Palau shares climate resilience initiative at climate conference

PARIS (Pacnews) — The small island nation of Palau is portraying itself as an example of a country that has taken the global issue of climate resilience and developed a national solution to address the issue.

Olai Uludong


Palau’s permanent representative to the United Nations, Ambassador Olai Uludong, shared her government’s landmark decision to create a marine sanctuary, as a commitment to showing resilience at the national level.

In October, the country’s national congress passed the National Marine Sanctuary Act, which will see 80 percent of the nation’s maritime territory designated as a reserve. This historical decision means that no fishing is allowed in the designated area of Palau’s exclusive economic zone.

Ambassador Uludong said her government is aware that it cannot do it alone but will need partnership — through north-south and public and private co-operation.
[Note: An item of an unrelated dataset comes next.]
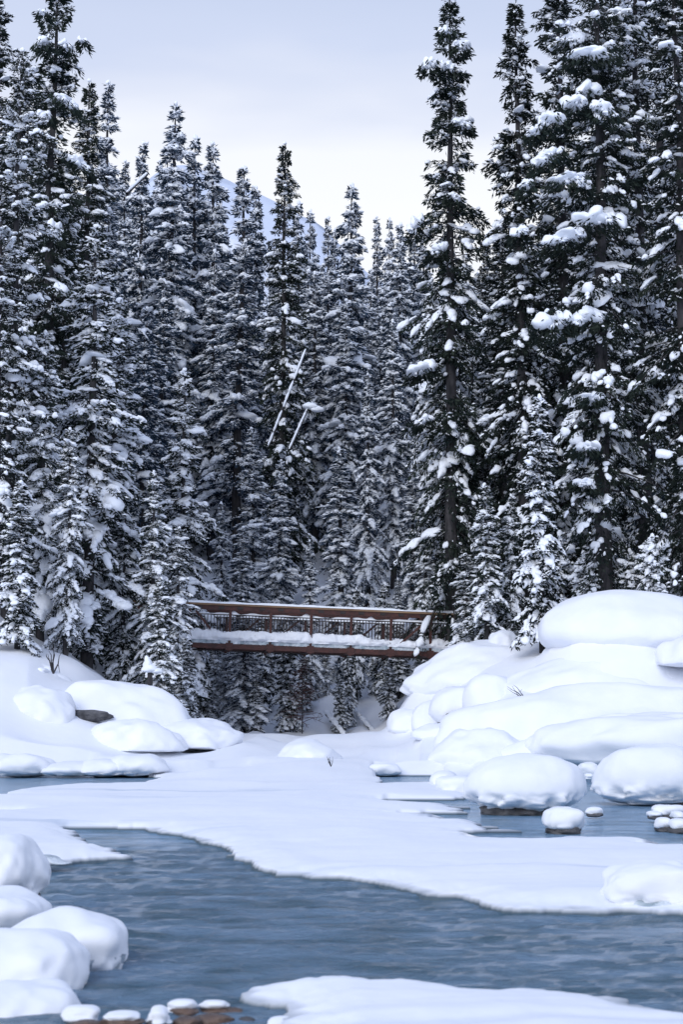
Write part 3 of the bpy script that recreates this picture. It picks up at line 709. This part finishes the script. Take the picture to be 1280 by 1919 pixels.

She also acknowledged that strong political leadership was an important ingredient in Palau’s commitment to resilience.

“I’d like to acknowledge this initiative was largely driven by the strong leadership of my president, Tommy Remengsau, that led to the endorsement and approval of the Marine Sanctuary Act, said Palau’s top diplomat at the U.N.

Initiatives taken by countries like Palau is something that the Global Environment Fund or GEF is interested in exploring funding opportunities.

Chairperson and chief executive officer of GEF, Naoko Isshi, suggested that countries use innovative way of using marine resources and packaging it as blue bond and selling it to the international market.

“Countries must see their resources as opportunities and not challenges to secure funding for climate resilience,” said Isshi.

GEF has set aside $1.3 billion for adaptation funding.

In her short intervention, head of the climate change division at the Secretariat of the Pacific Regional Environment Program, Dr. Netatua Pelesikoti reiterated the concerns of small island states of the difficulty to access climate financing.

“The Pacific looks forward to more simplified and streamlined process for accessing these funds acknowledging the special circumstances of these vulnerable countries,” said Pelesikoti.